* Supplied information *
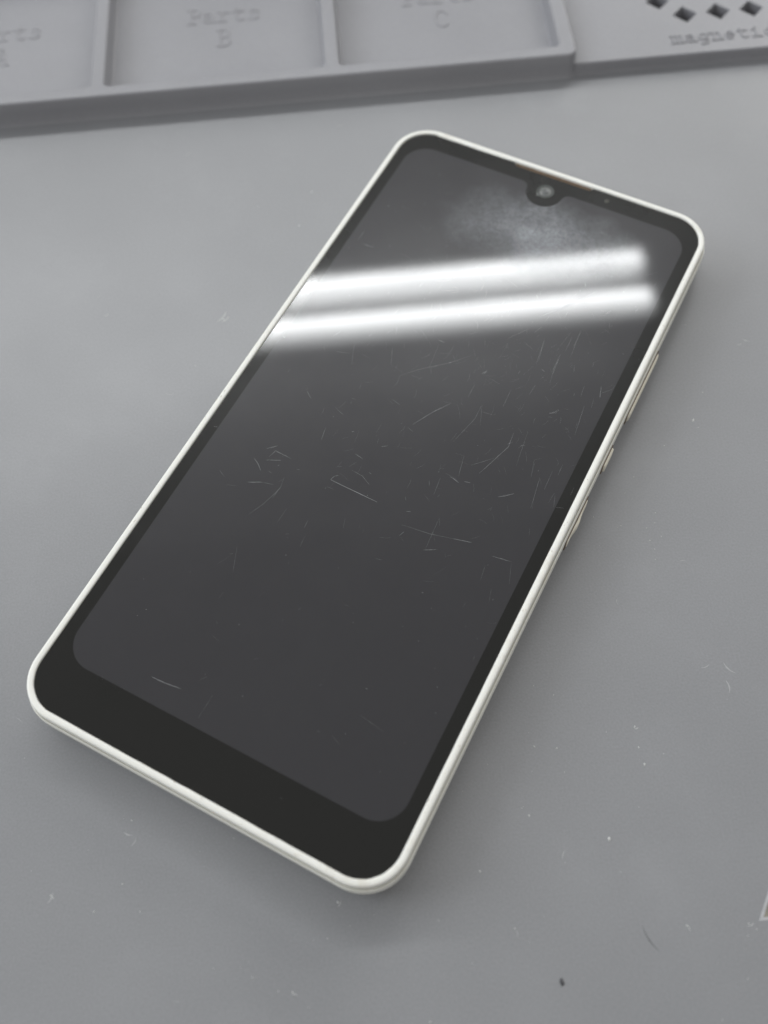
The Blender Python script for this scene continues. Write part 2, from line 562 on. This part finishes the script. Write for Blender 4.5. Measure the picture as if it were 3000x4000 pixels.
# specks of dirt and little nicks in the frame
mb = MB()
r = random.Random(31)
for k in range(46):
    side = r.choice('rrrrbtll')
    u = r.uniform(-1, 1)
    dd = r.uniform(.5, 1.5)
    x, y = {'r': (HW - dd, 62 * u), 'l': (-HW + dd, 62 * u), 'b': (25 * u, -HH + dd), 't': (25 * u, HH - dd)}[side]
    ang = (math.pi / 2 if side in 'rl' else 0) + r.uniform(-.4, .4)
    a, b = r.uniform(.06, .4) * r.random() + .05, r.uniform(.025, .07)
    mb.face(mb.add([(x + a * math.cos(t) * math.cos(ang) - b * math.sin(t) * math.sin(ang),
                     y + a * math.cos(t) * math.sin(ang) + b * math.sin(t) * math.cos(ang), 8.806) for t in [k2 * math.pi / 3 for k2 in range(6)]]), True)
fs = mb.build('frame_dirt', MAT_SPECK, phone)
fs['kind'] = 'stuff'

# cover glass: black border, with the cut-out for the earpiece at the top
GX, GY, GR = 33.31, 71.32, 6.4
SL, SR, SD = -8.8, 8.4, .85
def glass_outline(d):
    pts = rrect(-GX + d, GX - d, -GY + d, GY - d, GR - d, 14)
    out = []
    for i, p in enumerate(pts):
        out.append(p)
        q = pts[(i + 1) % len(pts)]
        if p[0] > 5 and q[0] < -5 and p[1] > 0:          # the top side, walked right to left
            y = GY - d
            for k in range(5):                            # soft shoulders
                t = k / 4
                out.append((SR + d + .5 - .9 * t, y - SD * (3 * t * t - 2 * t ** 3)))
            for k in range(5):
                t = 1 - k / 4
                out.append((SL - d - .5 + .9 * t, y - SD * (3 * t * t - 2 * t ** 3)))
    return out
mb = MB()
loops = [mb.add([(x, y, z) for x, y in glass_outline(d)]) for d, z in ((.0, 7.3), (.0, 8.45), (.03, 8.54), (.1, 8.6))]
for a, c in zip(loops, loops[1:]): mb.bridge(a, c)
mb.cap(loops[-1])
glass = mb.build('cover_glass', MAT_GLASS, phone)

# switched-off display with the drop-shaped notch round the camera
def display_outline():
    pts = rrect(-31.0, 31.0, -62.8, 67.2, 5.2, 14)
    out = []
    for i, p in enumerate(pts):
        out.append(p)
        q = pts[(i + 1) % len(pts)]
        if p[0] > 5 and q[0] < -5 and p[1] > 0:
            y = 67.2
            out += [(5.6, y), (4.9, y - .12), (4.3, y - .5), (3.95, y - 1.1)]
            out += [(3.9 * math.cos(math.radians(a)), 65.95 + 3.9 * math.sin(math.radians(a))) for a in range(-5, -176, -10)]
            out += [(-3.95, y - 1.1), (-4.3, y - .5), (-4.9, y - .12), (-5.6, y)]
    return out
mb = MB()
l0 = mb.add([(x, y, 8.58) for x, y in display_outline()])
l1 = mb.add([(x, y, 8.612) for x, y in display_outline()])
mb.bridge(l0, l1, flat=True); mb.cap(l1)
display = mb.build('display', MAT_DISPLAY, phone)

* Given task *
Repeat the listing above up to and including the line with "fs['kind'] = 'stuff'", starting from its first line. Drop any pictures.

* Solution *
The Blender Python script for this scene continues. Write part 2, from line 562 on. This part finishes the script. Write for Blender 4.5. Measure the picture as if it were 3000x4000 pixels.
# specks of dirt and little nicks in the frame
mb = MB()
r = random.Random(31)
for k in range(46):
    side = r.choice('rrrrbtll')
    u = r.uniform(-1, 1)
    dd = r.uniform(.5, 1.5)
    x, y = {'r': (HW - dd, 62 * u), 'l': (-HW + dd, 62 * u), 'b': (25 * u, -HH + dd), 't': (25 * u, HH - dd)}[side]
    ang = (math.pi / 2 if side in 'rl' else 0) + r.uniform(-.4, .4)
    a, b = r.uniform(.06, .4) * r.random() + .05, r.uniform(.025, .07)
    mb.face(mb.add([(x + a * math.cos(t) * math.cos(ang) - b * math.sin(t) * math.sin(ang),
                     y + a * math.cos(t) * math.sin(ang) + b * math.sin(t) * math.cos(ang), 8.806) for t in [k2 * math.pi / 3 for k2 in range(6)]]), True)
fs = mb.build('frame_dirt', MAT_SPECK, phone)
fs['kind'] = 'stuff'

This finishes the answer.